The Democrats drew more enthusiastic responses, but the contrast between the sizes of the crowds that heard the president and his challengers provided a visual metaphor for the hurdles the Democrats face in attracting attention to their campaigns.
Bush spoke in late morning before a crowd of approximately 1,500. By the time the Democrats' event started in the early evening, about a half-hour behind schedule, the audience appeared to total not much more than a third of the president's.
Sharpton appeared first in a format in which each candidate spoke for five minutes, then answered two questions from a moderator.
"I hope to come before you next year as president of the United States," Sharpton said. "Unlike the president you heard today, I will try to uphold the truth."
He accused Bush of playing "a shell game" in his education policies, charging that Bush had proclaimed a "No Child Left Behind" initiative while failing to provide adequate funds.
Sharpton said Bush was guilty of hypocrisy in the recent Supreme Court affirmative action cases involving the University of Michigan. He said Bush benefited from a different kind of affirmative action through family connections to the elite schools he attended.
"He embodies a set-aside plan," Sharpton jibed. "In fact, they had to set aside a whole election to make him president."
Dean sharply attacked Bush for invoking the word "quota," in commenting on the Michigan case.
"The word 'quota' is a racially loaded word designed to appeal to people who are afraid they are going to lose their jobs to people of color," Dean said. "The president played the race card and he has the nerve to come before the National Urban League and ask you for your help and support."
U.S. Sen. Joe Lieberman, D-Conn., called a rise in the number of Americans living below the poverty line since Bush took office "a scandal," saying that those who fell out of the middle class had been "dashed against the rocky shoals of compassionate conservatism."
Lieberman, former Vice President Al Gore's running mate three years ago, also claimed that Bush and his attorney general, John Ashcroft, had embraced racial profiling in a flawed response to terrorism.
"Sept. 11 changed our history but should not change our values," he said.
U.S. Rep. Dennis Kucinich, D-Ohio, in a broadside at Bush's foreign policy, demanded that the United States get out of Iraq and cede control to the United Nations.
"Our sons and daughters are being used for target practice because of lies, greed and desire for empire," he charged.

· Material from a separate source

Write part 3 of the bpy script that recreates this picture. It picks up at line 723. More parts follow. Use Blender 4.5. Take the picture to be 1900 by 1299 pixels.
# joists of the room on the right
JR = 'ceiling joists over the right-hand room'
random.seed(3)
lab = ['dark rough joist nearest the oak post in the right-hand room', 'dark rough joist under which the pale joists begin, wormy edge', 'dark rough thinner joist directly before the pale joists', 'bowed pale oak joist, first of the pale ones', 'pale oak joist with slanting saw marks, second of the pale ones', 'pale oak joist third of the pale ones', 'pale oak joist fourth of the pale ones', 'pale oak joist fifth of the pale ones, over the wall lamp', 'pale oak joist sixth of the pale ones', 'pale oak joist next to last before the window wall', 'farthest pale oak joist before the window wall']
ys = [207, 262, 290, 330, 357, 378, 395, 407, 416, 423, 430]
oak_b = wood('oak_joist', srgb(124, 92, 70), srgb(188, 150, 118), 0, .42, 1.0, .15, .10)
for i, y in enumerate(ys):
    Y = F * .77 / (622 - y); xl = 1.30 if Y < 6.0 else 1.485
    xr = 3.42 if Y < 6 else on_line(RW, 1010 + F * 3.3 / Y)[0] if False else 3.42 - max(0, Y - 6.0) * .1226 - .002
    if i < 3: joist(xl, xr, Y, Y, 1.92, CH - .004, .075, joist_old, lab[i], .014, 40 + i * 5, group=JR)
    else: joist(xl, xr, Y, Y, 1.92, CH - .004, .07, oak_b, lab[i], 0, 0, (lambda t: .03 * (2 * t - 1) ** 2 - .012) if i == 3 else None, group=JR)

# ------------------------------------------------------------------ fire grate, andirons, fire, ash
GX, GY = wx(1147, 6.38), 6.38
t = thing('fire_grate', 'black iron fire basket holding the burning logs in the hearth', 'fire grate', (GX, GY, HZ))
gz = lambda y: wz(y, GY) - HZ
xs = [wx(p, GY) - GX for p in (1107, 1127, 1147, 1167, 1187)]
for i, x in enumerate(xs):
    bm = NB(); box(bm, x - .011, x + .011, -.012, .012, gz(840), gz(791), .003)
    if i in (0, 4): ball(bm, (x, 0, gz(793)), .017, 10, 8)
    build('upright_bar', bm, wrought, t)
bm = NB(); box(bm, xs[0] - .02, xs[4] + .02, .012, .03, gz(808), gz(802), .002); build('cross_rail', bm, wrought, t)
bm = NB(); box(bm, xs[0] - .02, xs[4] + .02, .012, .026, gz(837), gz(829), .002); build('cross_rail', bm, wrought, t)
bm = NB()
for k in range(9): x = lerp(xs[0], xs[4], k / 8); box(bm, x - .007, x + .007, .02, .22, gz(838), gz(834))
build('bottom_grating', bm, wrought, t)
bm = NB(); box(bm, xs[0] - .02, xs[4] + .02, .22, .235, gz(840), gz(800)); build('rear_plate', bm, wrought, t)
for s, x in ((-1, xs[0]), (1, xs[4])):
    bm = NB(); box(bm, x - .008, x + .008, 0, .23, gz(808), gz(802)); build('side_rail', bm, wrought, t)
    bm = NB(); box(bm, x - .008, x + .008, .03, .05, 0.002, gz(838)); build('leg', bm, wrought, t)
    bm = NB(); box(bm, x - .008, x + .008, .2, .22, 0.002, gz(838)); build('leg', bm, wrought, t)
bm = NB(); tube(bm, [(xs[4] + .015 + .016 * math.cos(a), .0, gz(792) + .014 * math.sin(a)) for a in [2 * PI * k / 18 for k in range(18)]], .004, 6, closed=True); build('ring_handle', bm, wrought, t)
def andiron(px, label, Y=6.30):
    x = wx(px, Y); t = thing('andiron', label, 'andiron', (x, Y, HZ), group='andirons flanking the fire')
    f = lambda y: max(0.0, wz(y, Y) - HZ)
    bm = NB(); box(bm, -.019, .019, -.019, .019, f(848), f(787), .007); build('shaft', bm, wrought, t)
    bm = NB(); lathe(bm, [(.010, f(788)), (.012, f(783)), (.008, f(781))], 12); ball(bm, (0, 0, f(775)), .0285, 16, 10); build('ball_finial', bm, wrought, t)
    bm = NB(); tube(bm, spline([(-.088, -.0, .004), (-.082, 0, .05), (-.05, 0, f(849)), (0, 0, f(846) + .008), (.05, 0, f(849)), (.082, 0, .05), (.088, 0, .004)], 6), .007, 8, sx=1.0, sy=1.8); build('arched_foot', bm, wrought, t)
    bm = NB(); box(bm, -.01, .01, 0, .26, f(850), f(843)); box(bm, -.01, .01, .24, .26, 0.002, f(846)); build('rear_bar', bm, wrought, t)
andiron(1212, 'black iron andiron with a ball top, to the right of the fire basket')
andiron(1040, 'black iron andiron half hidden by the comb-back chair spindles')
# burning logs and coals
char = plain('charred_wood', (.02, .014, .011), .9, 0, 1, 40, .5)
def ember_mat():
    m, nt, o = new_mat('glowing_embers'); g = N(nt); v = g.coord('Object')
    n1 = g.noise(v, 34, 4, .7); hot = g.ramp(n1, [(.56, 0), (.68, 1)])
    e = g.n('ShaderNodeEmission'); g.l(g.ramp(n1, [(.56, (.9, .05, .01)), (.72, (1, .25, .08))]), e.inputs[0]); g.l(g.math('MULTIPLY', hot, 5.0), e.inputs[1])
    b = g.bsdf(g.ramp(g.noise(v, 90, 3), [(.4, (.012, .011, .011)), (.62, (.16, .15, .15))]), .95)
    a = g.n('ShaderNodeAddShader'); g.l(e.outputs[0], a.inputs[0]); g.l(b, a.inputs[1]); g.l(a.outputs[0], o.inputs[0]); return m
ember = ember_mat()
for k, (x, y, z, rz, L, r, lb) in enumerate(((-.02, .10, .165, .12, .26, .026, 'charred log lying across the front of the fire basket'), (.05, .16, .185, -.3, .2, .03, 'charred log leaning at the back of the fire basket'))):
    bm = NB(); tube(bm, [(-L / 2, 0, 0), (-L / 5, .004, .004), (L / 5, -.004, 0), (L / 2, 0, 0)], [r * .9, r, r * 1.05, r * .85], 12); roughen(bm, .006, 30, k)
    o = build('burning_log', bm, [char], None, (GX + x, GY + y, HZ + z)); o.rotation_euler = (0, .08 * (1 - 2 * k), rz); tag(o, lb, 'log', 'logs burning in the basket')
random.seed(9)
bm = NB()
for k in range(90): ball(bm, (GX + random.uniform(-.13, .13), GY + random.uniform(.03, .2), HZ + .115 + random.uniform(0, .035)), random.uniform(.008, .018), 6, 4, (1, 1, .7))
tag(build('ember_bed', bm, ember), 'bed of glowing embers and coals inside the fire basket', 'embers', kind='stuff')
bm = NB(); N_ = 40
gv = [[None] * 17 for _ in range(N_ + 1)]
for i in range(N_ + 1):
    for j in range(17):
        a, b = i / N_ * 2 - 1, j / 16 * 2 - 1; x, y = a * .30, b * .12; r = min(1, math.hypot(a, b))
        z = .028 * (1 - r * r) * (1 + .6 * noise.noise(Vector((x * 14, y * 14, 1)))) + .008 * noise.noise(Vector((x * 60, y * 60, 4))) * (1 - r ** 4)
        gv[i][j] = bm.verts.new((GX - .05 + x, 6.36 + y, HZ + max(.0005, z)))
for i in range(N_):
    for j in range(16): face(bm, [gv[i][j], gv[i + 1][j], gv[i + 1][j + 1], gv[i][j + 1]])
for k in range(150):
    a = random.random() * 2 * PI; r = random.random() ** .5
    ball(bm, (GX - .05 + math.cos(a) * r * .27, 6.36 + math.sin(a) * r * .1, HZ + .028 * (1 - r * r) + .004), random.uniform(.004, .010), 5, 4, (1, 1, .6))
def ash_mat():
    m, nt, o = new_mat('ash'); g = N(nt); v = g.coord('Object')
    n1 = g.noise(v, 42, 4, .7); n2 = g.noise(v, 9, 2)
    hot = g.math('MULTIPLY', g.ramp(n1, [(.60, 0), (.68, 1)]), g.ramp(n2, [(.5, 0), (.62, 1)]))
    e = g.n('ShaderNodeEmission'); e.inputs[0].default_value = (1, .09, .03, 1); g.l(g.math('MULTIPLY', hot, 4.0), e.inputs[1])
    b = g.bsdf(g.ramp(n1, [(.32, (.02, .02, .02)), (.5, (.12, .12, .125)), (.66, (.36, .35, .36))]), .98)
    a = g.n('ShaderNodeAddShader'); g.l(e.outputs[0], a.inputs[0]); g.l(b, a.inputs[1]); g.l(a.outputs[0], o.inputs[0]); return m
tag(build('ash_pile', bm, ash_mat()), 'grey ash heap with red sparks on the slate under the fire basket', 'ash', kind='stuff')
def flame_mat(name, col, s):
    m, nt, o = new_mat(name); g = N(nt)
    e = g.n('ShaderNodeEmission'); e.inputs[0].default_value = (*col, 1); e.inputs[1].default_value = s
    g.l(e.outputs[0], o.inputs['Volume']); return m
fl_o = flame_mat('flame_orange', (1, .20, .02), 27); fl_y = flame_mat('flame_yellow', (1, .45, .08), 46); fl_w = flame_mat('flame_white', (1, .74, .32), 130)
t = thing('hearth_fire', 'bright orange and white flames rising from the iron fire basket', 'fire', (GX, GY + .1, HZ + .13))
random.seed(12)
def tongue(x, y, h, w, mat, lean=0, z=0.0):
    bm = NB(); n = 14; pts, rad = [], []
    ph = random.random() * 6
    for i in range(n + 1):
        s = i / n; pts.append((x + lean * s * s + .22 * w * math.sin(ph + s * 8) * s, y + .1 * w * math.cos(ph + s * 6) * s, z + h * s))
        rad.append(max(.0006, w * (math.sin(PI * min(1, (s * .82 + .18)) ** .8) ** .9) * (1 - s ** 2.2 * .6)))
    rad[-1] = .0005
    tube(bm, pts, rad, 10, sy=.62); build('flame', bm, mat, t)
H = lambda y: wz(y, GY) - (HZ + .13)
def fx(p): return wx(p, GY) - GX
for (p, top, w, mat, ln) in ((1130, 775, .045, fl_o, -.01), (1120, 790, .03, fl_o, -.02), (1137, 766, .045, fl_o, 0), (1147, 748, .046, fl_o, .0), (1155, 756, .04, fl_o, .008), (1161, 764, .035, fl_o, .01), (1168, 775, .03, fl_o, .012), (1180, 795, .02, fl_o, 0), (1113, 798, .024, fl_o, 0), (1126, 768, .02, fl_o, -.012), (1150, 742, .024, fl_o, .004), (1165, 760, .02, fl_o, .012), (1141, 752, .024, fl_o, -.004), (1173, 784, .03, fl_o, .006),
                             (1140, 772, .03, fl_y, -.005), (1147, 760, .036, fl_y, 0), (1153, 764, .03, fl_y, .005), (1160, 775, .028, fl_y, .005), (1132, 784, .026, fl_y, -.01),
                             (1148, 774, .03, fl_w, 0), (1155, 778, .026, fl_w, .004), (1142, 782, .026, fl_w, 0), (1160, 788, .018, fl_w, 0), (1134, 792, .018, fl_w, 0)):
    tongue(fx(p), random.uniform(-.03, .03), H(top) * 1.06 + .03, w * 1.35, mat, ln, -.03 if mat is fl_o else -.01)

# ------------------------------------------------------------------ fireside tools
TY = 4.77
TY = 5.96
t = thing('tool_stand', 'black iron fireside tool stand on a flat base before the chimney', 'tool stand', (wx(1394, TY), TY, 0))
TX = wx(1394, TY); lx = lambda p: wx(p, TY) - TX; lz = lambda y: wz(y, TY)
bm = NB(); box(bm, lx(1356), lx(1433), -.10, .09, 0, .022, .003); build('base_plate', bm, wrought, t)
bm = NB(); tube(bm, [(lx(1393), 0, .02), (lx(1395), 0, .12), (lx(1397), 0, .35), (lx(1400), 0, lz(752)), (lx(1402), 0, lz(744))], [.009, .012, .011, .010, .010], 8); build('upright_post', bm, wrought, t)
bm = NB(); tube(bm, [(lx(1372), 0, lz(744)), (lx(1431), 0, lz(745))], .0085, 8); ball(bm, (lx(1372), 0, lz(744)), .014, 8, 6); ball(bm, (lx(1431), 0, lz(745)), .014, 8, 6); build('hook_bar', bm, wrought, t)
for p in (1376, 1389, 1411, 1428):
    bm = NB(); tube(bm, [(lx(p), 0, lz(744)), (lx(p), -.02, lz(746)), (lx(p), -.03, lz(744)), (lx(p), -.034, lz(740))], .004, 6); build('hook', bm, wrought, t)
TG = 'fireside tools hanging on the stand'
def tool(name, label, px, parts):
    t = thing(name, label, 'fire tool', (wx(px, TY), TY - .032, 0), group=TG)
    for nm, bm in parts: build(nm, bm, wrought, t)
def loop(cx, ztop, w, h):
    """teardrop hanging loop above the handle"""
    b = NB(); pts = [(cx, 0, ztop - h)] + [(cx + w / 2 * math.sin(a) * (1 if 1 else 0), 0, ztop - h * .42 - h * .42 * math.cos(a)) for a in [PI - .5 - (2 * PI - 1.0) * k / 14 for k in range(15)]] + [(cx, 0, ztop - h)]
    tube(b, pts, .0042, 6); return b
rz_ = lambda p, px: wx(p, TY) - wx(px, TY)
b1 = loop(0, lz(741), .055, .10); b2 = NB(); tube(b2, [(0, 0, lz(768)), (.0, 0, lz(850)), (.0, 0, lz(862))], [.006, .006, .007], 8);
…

U.S. Sen. John Edwards, D-N.C., said the administration's policies demonstrate that Bush "honors and respects only one thing -- wealth."
Edwards also noted that earlier in the day, he had become the latest of his party's contenders to unveil a plan for expanded health care. He did not dwell on its details, nor contrast it with his rivals' proposals, in keeping with an evening in which the White House aspirants saved their ammunition for the incumbent rather than one another.
Gephardt, who has fronted the most extensive and costly plan to expand health care, said, "This is not just an economic issue. It's a moral issue."
He noted that one of his first acts as president would be to ask Congress to repeal the Bush tax cuts in order to fund his plan.
Ambassador and former U.S. Sen. Carol Moseley Braun of Illinois criticized Bush's education policies as "just a lot of unfunded mandates."
"Now is the time to take the 'Men Only' sign off the White House door," she insisted.
Through some combination of grass-roots organizing and slick advance work, the Dean campaign mobilized the most impressive welcome received by any candidate outside the hall. In contrast to the relatively unheralded entries of the other Democrats, several score of sign-carrying Dean boosters waited for him outside the convention center entrance and exploded in cheers as he arrived.
All of the major Democratic contenders showed up for the back-to-back appearances except U.S. Sens. John Kerry, D-Mass., and Bob Graham, D-Fla.